::: Data excerpt

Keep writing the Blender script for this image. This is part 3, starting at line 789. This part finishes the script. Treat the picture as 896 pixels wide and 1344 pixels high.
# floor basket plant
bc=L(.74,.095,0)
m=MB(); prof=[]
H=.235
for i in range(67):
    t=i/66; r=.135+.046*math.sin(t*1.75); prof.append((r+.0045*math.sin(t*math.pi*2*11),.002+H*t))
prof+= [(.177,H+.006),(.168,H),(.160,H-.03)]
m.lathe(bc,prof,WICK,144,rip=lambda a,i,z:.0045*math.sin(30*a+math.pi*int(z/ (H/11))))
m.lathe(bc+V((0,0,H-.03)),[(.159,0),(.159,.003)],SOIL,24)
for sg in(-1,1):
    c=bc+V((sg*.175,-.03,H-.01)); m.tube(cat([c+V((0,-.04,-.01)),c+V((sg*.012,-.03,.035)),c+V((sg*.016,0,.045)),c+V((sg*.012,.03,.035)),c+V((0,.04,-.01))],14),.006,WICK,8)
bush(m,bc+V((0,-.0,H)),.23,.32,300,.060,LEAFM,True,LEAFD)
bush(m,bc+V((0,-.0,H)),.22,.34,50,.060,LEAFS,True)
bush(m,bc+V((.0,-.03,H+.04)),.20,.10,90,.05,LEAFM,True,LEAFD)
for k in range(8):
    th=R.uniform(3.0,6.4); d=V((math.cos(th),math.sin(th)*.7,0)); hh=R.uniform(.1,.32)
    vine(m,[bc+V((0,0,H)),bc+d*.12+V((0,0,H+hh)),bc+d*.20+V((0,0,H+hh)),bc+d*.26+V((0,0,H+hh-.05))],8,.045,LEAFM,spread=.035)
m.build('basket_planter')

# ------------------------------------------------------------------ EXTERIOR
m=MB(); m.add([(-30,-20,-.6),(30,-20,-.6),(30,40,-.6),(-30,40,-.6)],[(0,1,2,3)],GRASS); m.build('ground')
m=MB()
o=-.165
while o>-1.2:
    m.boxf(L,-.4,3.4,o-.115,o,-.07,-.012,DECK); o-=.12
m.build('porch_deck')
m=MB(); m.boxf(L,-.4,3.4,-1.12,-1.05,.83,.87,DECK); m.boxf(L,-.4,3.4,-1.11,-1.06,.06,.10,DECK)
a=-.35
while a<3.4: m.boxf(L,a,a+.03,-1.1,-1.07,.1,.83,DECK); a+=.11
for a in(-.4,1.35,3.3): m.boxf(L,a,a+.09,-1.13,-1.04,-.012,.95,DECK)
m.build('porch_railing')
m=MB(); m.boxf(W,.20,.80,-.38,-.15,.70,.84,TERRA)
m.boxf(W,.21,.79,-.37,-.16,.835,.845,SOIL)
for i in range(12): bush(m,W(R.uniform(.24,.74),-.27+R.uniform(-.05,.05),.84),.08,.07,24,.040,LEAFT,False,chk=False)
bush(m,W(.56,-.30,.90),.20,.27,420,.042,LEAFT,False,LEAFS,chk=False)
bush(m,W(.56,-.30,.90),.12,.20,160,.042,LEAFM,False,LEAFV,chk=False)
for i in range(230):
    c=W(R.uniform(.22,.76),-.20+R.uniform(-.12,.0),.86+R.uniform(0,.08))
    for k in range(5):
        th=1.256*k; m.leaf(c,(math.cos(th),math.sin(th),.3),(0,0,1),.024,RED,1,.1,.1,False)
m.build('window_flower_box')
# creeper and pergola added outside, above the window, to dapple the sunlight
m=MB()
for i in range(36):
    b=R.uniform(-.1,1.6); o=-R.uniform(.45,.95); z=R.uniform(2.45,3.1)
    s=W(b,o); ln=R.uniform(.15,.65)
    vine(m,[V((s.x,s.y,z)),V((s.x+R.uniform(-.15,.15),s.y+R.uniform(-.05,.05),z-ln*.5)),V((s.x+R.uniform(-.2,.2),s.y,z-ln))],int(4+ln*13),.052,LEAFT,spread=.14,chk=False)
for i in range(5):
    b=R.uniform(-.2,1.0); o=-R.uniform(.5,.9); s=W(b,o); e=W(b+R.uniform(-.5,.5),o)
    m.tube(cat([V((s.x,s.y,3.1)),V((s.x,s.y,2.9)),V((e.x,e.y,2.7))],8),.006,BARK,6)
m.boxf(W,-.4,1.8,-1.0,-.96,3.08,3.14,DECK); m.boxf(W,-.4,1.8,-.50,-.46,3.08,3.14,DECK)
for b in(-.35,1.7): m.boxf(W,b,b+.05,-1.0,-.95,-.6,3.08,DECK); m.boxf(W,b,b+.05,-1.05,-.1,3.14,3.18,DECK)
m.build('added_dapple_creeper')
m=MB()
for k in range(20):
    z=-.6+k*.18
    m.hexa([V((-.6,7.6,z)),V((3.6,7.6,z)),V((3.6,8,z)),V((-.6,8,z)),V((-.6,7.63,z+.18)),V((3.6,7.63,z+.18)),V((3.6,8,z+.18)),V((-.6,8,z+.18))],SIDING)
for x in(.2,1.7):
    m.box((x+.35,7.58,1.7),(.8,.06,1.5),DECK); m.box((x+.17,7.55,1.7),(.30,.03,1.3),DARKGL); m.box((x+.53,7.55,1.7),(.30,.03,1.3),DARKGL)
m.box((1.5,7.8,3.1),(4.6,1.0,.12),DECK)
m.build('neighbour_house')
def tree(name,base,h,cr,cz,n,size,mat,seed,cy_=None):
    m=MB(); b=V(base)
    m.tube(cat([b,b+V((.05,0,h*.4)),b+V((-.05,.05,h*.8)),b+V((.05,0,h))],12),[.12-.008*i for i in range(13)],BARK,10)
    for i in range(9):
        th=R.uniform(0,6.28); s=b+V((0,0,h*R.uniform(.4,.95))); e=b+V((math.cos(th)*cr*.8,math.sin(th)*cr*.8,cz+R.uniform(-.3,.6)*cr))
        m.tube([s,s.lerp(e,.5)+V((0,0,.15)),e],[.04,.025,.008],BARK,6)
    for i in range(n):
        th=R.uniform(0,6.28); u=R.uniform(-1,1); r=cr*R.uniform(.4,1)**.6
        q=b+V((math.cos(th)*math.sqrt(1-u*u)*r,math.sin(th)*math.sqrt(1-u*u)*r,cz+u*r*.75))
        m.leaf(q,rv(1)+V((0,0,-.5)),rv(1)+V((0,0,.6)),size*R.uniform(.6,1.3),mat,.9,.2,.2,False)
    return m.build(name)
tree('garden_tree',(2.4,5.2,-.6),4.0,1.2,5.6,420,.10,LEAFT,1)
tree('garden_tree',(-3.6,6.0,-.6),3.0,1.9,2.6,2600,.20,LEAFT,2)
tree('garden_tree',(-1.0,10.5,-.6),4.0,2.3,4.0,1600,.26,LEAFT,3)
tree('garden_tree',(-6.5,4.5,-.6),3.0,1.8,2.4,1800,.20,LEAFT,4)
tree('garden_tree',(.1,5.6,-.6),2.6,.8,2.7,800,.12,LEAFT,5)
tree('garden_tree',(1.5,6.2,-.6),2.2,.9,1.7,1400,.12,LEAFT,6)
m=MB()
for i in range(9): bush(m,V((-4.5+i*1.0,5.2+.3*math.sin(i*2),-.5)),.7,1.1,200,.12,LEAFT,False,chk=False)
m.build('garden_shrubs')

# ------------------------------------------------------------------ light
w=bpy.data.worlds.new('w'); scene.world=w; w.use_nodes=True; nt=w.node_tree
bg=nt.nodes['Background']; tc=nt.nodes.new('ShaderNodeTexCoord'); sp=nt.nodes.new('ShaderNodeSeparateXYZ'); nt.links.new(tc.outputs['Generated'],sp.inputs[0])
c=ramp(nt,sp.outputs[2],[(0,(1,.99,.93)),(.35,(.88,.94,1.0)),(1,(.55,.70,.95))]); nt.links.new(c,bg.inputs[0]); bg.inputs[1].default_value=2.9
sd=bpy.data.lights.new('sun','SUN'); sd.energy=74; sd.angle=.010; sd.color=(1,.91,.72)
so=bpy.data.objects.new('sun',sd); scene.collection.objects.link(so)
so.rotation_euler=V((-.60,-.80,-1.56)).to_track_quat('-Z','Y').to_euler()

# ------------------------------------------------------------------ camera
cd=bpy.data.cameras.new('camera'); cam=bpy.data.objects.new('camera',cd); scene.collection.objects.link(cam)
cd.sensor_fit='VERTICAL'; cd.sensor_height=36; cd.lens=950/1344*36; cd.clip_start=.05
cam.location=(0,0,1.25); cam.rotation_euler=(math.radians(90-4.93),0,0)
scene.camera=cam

::::::

[Required work]: Return only the lines from the beginning of the material up to and including the line with "m.build('basket_planter')", exactly as written.

[Finished answer]:
Keep writing the Blender script for this image. This is part 3, starting at line 789. This part finishes the script. Treat the picture as 896 pixels wide and 1344 pixels high.
# floor basket plant
bc=L(.74,.095,0)
m=MB(); prof=[]
H=.235
for i in range(67):
    t=i/66; r=.135+.046*math.sin(t*1.75); prof.append((r+.0045*math.sin(t*math.pi*2*11),.002+H*t))
prof+= [(.177,H+.006),(.168,H),(.160,H-.03)]
m.lathe(bc,prof,WICK,144,rip=lambda a,i,z:.0045*math.sin(30*a+math.pi*int(z/ (H/11))))
m.lathe(bc+V((0,0,H-.03)),[(.159,0),(.159,.003)],SOIL,24)
for sg in(-1,1):
    c=bc+V((sg*.175,-.03,H-.01)); m.tube(cat([c+V((0,-.04,-.01)),c+V((sg*.012,-.03,.035)),c+V((sg*.016,0,.045)),c+V((sg*.012,.03,.035)),c+V((0,.04,-.01))],14),.006,WICK,8)
bush(m,bc+V((0,-.0,H)),.23,.32,300,.060,LEAFM,True,LEAFD)
bush(m,bc+V((0,-.0,H)),.22,.34,50,.060,LEAFS,True)
bush(m,bc+V((.0,-.03,H+.04)),.20,.10,90,.05,LEAFM,True,LEAFD)
for k in range(8):
    th=R.uniform(3.0,6.4); d=V((math.cos(th),math.sin(th)*.7,0)); hh=R.uniform(.1,.32)
    vine(m,[bc+V((0,0,H)),bc+d*.12+V((0,0,H+hh)),bc+d*.20+V((0,0,H+hh)),bc+d*.26+V((0,0,H+hh-.05))],8,.045,LEAFM,spread=.035)
m.build('basket_planter')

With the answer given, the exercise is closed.